— Directive —
Beginning with the first line of the data below, extract each line up to and including the one containing "except Exception: pass". Copy them exactly and add nothing.

— Data provided —

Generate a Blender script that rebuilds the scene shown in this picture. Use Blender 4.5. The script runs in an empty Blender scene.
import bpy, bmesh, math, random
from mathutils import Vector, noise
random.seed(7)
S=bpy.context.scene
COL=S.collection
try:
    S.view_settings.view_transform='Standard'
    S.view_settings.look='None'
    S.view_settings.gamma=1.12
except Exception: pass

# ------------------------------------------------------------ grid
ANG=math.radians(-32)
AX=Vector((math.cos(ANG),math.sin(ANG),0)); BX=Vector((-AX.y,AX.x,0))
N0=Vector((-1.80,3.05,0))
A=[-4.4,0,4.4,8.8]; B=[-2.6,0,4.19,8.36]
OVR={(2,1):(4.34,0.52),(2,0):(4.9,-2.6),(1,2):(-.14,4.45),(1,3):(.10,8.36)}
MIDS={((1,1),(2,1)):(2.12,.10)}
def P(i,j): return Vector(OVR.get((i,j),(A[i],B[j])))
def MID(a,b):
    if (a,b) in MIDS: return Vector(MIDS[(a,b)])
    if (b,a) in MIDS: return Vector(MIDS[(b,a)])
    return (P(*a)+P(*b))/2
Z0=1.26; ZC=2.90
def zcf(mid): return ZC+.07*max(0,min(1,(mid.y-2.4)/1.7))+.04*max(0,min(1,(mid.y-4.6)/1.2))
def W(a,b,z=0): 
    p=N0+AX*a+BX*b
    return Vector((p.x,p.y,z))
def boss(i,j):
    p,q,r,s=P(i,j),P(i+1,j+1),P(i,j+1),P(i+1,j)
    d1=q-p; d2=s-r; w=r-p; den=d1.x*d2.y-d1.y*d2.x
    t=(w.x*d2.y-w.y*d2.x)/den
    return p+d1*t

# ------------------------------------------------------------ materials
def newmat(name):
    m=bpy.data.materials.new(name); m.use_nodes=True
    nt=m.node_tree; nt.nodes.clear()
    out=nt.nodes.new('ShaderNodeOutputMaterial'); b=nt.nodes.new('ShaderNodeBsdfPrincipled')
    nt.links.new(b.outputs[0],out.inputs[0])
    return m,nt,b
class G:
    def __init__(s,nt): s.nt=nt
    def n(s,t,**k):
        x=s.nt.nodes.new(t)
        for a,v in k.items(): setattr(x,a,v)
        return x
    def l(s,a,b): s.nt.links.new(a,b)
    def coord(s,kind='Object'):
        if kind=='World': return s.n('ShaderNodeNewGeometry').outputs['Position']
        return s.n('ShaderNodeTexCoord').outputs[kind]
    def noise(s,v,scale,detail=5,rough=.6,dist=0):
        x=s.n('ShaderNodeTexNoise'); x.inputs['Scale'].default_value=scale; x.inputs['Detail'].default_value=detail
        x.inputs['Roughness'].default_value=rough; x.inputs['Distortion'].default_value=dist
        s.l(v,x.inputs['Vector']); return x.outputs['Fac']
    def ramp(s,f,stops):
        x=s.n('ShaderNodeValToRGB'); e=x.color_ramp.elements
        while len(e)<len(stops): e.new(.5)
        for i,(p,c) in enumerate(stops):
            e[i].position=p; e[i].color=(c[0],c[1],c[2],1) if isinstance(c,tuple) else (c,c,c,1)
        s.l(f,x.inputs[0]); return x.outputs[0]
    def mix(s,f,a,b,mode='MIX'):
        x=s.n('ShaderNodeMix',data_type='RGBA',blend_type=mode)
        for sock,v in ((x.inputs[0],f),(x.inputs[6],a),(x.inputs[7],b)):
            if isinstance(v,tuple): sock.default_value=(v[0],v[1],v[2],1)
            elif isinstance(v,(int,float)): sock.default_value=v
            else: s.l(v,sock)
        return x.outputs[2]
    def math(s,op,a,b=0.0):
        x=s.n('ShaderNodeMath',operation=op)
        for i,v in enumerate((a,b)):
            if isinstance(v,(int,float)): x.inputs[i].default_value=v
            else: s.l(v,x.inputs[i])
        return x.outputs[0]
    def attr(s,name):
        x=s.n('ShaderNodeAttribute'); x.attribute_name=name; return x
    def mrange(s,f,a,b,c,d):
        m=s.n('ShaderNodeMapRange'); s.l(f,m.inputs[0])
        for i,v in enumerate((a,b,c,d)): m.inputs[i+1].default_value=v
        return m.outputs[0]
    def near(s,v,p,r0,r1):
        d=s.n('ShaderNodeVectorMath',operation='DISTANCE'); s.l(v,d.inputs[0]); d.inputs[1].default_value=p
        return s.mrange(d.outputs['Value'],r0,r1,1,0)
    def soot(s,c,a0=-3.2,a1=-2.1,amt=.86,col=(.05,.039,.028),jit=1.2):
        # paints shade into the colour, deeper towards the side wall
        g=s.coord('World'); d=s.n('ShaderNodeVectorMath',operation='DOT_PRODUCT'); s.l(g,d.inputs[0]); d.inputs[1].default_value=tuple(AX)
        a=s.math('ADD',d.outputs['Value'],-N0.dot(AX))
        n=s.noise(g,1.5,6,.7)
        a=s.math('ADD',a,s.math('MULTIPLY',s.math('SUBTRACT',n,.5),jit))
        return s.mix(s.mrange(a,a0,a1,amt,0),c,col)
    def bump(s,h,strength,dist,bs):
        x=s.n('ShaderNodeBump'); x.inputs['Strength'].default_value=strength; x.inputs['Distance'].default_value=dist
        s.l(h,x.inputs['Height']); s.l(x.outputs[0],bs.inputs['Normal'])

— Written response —
Generate a Blender script that rebuilds the scene shown in this picture. Use Blender 4.5. The script runs in an empty Blender scene.
import bpy, bmesh, math, random
from mathutils import Vector, noise
random.seed(7)
S=bpy.context.scene
COL=S.collection
try:
    S.view_settings.view_transform='Standard'
    S.view_settings.look='None'
    S.view_settings.gamma=1.12
except Exception: pass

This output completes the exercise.